» SOURCE MATERIAL
########################################

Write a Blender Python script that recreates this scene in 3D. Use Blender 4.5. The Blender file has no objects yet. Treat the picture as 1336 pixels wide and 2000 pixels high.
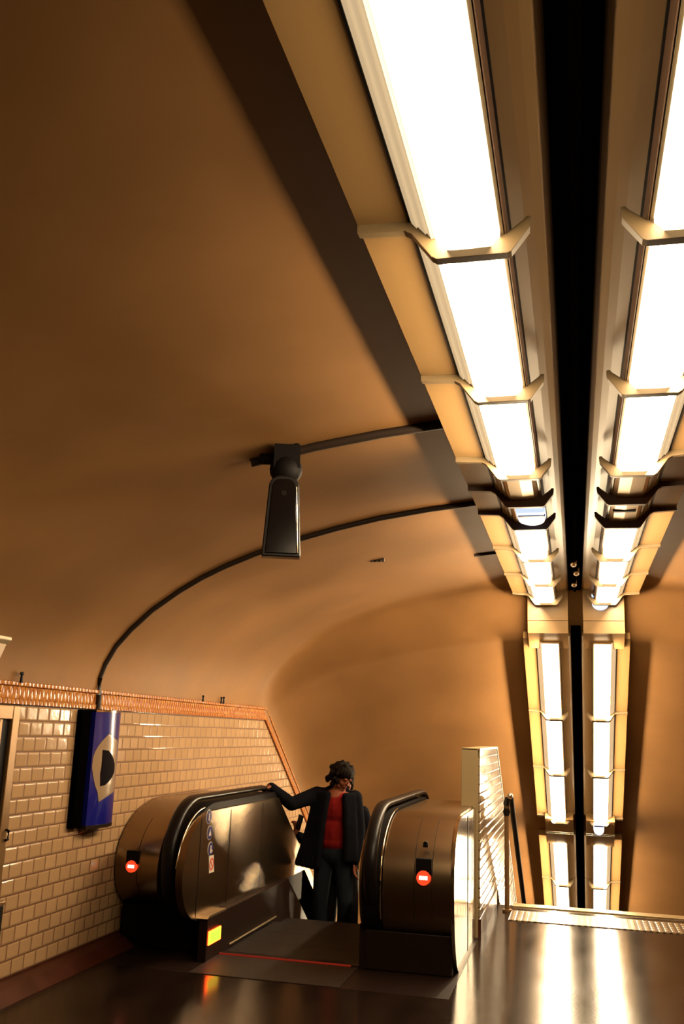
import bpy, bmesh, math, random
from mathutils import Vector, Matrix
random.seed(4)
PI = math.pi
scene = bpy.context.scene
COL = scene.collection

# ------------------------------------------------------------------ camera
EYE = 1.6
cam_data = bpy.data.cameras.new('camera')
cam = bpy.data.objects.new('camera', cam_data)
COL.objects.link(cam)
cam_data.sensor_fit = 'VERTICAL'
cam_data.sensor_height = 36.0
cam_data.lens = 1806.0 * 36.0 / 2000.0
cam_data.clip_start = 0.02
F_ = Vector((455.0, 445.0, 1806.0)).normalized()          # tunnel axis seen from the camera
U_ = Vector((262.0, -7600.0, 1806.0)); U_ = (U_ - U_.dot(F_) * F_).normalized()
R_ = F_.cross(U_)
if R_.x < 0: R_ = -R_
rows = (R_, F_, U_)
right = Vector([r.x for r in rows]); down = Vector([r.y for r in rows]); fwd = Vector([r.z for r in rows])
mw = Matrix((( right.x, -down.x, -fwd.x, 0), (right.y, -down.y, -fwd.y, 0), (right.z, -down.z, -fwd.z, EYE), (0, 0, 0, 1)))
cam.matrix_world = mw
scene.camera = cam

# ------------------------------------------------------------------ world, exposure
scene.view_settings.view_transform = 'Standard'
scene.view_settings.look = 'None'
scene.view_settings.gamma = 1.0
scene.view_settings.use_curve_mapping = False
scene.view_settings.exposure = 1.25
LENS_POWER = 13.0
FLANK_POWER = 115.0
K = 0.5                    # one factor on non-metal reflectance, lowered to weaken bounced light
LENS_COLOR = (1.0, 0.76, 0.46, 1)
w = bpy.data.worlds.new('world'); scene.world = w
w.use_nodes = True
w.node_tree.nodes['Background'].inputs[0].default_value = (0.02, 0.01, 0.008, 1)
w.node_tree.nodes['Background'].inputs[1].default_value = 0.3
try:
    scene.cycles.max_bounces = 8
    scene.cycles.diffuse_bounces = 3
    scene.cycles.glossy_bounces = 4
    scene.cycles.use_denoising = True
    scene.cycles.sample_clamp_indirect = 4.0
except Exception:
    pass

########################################

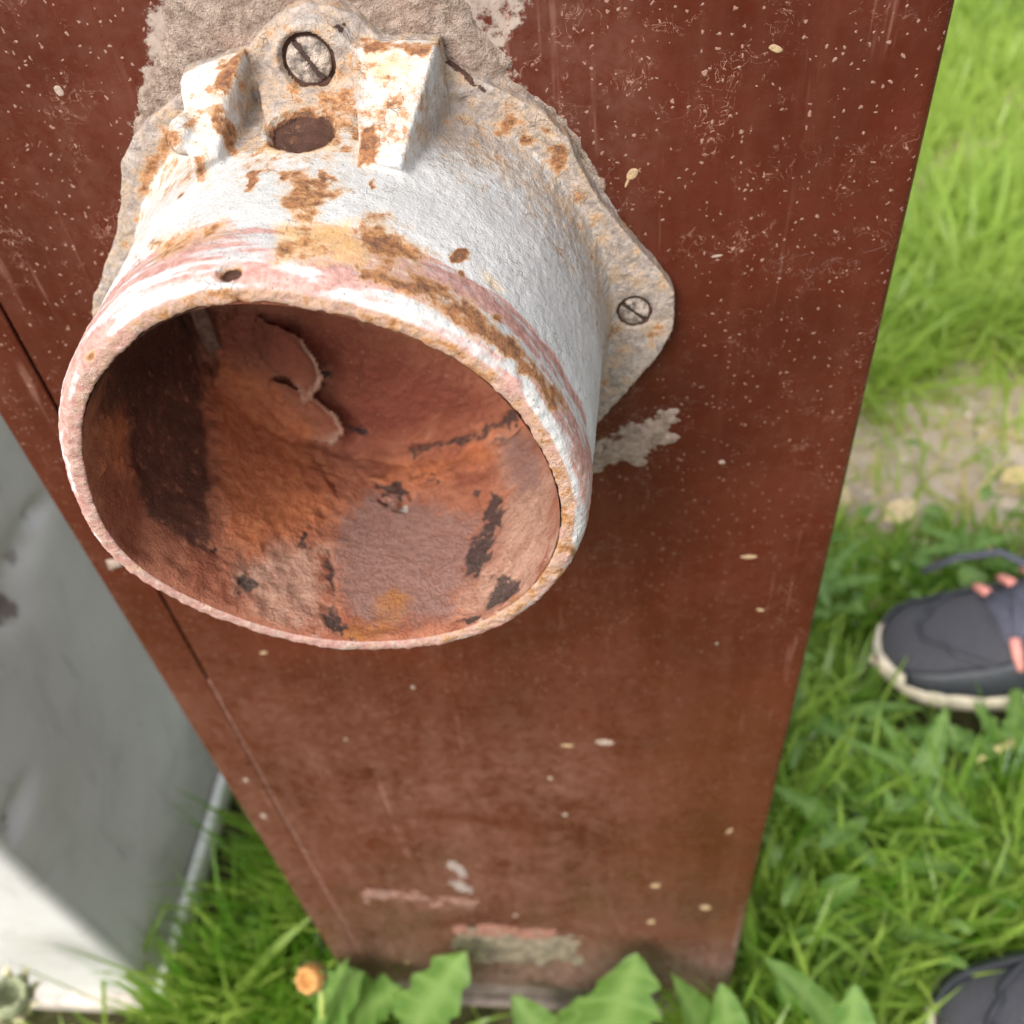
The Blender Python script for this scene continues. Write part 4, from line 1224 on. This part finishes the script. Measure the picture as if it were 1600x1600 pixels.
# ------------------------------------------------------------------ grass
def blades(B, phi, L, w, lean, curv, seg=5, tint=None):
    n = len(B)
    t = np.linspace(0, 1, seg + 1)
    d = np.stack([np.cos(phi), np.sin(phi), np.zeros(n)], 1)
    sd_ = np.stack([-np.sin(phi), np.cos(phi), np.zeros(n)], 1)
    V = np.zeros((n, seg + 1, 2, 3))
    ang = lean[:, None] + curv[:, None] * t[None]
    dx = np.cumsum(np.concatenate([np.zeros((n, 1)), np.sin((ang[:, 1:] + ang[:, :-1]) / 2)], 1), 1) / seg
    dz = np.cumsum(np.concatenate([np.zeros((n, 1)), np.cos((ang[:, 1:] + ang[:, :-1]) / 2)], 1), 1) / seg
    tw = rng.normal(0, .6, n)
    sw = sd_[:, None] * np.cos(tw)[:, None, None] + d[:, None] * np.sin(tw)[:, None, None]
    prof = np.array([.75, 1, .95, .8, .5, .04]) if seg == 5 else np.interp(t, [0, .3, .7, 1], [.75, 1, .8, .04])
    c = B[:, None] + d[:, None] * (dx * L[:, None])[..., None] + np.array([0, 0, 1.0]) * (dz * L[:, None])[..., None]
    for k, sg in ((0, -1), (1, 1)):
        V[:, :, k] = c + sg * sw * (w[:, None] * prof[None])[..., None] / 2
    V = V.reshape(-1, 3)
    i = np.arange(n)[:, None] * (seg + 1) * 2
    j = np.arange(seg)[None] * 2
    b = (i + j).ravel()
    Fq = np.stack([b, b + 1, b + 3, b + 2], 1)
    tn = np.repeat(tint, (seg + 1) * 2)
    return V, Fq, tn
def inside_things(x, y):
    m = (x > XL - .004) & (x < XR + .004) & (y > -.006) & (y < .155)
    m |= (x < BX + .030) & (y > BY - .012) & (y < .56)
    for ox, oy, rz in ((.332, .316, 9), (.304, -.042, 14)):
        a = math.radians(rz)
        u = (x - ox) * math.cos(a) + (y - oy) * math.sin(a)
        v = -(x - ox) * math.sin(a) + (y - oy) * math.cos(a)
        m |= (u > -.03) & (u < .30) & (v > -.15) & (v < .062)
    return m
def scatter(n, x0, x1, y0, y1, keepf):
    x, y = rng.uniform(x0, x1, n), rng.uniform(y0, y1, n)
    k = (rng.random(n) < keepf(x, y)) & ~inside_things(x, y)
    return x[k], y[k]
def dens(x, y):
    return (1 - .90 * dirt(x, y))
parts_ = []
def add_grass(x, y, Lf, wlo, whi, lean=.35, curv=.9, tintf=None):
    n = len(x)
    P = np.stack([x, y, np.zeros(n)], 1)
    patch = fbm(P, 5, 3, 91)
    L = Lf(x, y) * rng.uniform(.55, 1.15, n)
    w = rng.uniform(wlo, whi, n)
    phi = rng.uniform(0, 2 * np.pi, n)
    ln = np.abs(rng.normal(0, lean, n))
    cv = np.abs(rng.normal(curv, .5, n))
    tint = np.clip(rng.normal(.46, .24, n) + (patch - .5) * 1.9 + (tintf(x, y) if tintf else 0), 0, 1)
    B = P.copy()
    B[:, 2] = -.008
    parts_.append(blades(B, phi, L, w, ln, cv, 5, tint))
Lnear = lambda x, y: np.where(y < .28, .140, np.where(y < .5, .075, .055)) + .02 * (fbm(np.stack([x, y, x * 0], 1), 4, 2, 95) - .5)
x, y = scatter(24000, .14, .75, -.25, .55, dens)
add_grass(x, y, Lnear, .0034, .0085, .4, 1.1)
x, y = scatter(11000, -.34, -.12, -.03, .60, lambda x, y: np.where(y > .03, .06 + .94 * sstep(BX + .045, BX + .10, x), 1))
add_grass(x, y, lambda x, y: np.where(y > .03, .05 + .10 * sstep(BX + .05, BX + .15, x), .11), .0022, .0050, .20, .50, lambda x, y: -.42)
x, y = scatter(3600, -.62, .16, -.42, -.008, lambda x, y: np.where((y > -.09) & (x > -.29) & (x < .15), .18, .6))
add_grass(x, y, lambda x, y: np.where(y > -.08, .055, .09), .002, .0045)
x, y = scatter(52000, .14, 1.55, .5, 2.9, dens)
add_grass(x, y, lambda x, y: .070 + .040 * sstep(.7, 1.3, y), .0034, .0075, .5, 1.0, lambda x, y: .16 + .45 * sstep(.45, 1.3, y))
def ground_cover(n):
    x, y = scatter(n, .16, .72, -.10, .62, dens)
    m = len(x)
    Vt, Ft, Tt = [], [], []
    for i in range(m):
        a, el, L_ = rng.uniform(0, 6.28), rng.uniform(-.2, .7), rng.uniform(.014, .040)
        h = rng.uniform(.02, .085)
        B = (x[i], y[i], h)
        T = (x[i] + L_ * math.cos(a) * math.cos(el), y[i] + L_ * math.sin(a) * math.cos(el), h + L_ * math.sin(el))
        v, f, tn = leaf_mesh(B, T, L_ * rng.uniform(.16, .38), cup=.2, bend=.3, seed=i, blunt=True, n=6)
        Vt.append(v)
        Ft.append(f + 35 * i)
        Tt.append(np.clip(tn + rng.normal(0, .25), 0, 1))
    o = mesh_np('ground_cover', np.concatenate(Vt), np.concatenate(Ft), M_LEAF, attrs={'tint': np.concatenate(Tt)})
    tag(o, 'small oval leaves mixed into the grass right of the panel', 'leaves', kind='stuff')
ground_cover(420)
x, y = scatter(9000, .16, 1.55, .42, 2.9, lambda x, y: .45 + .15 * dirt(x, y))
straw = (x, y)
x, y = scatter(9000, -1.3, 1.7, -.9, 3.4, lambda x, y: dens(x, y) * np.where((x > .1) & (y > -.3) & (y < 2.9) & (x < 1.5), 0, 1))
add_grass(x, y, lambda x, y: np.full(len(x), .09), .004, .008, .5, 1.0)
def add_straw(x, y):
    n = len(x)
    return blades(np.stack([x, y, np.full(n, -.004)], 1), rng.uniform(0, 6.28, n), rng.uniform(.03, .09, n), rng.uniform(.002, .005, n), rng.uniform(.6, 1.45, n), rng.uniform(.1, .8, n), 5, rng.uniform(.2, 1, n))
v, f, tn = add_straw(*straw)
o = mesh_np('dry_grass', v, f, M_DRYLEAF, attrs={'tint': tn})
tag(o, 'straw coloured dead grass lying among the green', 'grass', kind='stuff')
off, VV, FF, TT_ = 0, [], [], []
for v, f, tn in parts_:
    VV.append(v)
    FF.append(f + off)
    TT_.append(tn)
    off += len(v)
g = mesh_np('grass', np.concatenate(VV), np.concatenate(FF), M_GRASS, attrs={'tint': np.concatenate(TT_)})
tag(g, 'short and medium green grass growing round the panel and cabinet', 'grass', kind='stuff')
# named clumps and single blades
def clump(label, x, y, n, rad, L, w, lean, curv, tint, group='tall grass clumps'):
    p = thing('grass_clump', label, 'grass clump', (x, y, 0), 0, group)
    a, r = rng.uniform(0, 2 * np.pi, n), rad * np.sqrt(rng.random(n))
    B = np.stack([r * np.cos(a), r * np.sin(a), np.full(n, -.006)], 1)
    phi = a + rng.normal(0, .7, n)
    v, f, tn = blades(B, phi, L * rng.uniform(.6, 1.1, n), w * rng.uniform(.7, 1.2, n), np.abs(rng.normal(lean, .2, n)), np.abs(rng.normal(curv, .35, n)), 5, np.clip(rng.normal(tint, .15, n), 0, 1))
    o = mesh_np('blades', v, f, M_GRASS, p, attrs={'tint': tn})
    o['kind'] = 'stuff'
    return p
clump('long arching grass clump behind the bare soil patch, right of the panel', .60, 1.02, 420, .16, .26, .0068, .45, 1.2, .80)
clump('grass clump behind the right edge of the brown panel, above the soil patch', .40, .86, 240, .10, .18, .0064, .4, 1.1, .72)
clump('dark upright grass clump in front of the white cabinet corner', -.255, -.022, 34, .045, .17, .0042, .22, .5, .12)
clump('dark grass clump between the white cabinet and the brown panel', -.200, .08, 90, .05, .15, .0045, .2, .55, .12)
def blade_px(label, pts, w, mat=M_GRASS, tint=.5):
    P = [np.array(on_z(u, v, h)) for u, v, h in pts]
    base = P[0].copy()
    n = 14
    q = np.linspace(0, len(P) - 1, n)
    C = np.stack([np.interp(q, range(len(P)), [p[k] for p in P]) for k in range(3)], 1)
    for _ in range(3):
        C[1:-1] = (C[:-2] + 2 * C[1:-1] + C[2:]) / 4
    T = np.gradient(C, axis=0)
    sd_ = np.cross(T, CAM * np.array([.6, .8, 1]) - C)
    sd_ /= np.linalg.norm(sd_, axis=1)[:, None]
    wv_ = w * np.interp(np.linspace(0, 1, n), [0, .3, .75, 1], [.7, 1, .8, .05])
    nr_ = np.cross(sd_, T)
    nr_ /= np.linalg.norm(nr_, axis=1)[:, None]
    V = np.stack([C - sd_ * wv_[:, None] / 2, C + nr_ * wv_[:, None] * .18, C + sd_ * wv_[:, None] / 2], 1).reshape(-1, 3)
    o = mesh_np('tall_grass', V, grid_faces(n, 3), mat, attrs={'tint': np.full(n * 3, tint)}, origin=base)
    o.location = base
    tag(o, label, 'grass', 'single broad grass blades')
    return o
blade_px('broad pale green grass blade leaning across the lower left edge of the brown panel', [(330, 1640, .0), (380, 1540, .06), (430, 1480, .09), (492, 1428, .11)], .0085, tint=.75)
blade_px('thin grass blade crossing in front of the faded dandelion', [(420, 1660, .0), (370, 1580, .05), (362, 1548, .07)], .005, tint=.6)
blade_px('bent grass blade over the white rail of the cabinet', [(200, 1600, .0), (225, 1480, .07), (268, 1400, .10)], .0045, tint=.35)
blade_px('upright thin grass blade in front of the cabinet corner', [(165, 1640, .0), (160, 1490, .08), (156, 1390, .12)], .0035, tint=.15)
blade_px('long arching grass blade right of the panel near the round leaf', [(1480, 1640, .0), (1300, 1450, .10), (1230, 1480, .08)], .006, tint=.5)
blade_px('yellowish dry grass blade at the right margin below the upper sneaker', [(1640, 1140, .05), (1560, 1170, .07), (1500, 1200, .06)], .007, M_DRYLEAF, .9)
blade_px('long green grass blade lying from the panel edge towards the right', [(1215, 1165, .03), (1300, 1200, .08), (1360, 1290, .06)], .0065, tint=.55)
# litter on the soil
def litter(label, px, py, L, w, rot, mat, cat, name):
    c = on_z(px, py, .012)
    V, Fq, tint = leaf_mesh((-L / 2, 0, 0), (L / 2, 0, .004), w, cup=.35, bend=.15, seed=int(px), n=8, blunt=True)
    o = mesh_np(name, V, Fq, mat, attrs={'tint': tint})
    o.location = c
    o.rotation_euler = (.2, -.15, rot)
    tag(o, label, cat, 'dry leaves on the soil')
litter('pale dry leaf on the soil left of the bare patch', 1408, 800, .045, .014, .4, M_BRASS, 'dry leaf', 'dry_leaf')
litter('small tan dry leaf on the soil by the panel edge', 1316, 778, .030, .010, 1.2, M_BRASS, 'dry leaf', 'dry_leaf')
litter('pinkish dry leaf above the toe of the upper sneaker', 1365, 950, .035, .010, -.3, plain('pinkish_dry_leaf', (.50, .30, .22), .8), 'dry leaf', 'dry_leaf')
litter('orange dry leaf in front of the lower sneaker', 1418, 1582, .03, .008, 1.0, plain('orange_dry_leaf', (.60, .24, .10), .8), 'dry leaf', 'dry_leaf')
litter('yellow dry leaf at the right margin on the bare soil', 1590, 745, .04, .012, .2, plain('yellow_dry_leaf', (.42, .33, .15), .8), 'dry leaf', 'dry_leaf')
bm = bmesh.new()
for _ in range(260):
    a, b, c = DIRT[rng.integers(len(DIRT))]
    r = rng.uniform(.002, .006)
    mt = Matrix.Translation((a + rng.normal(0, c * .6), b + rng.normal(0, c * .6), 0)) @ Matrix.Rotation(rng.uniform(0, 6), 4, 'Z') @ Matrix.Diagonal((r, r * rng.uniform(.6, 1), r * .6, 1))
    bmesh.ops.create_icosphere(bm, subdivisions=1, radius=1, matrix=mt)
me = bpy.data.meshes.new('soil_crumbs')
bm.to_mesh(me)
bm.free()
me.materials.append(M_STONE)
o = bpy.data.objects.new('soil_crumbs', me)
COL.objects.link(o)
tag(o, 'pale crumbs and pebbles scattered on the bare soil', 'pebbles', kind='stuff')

########################################

» PROBLEM DESCRIPTION
Return the material from the line containing "Write a Blender" through the line containing "scene.camera = cam", exactly and in full, but without its pictures.

» RESULT
Write a Blender Python script that recreates this scene in 3D. Use Blender 4.5. The Blender file has no objects yet. Treat the picture as 1336 pixels wide and 2000 pixels high.
import bpy, bmesh, math, random
from mathutils import Vector, Matrix
random.seed(4)
PI = math.pi
scene = bpy.context.scene
COL = scene.collection

# ------------------------------------------------------------------ camera
EYE = 1.6
cam_data = bpy.data.cameras.new('camera')
cam = bpy.data.objects.new('camera', cam_data)
COL.objects.link(cam)
cam_data.sensor_fit = 'VERTICAL'
cam_data.sensor_height = 36.0
cam_data.lens = 1806.0 * 36.0 / 2000.0
cam_data.clip_start = 0.02
F_ = Vector((455.0, 445.0, 1806.0)).normalized()          # tunnel axis seen from the camera
U_ = Vector((262.0, -7600.0, 1806.0)); U_ = (U_ - U_.dot(F_) * F_).normalized()
R_ = F_.cross(U_)
if R_.x < 0: R_ = -R_
rows = (R_, F_, U_)
right = Vector([r.x for r in rows]); down = Vector([r.y for r in rows]); fwd = Vector([r.z for r in rows])
mw = Matrix((( right.x, -down.x, -fwd.x, 0), (right.y, -down.y, -fwd.y, 0), (right.z, -down.z, -fwd.z, EYE), (0, 0, 0, 1)))
cam.matrix_world = mw
scene.camera = cam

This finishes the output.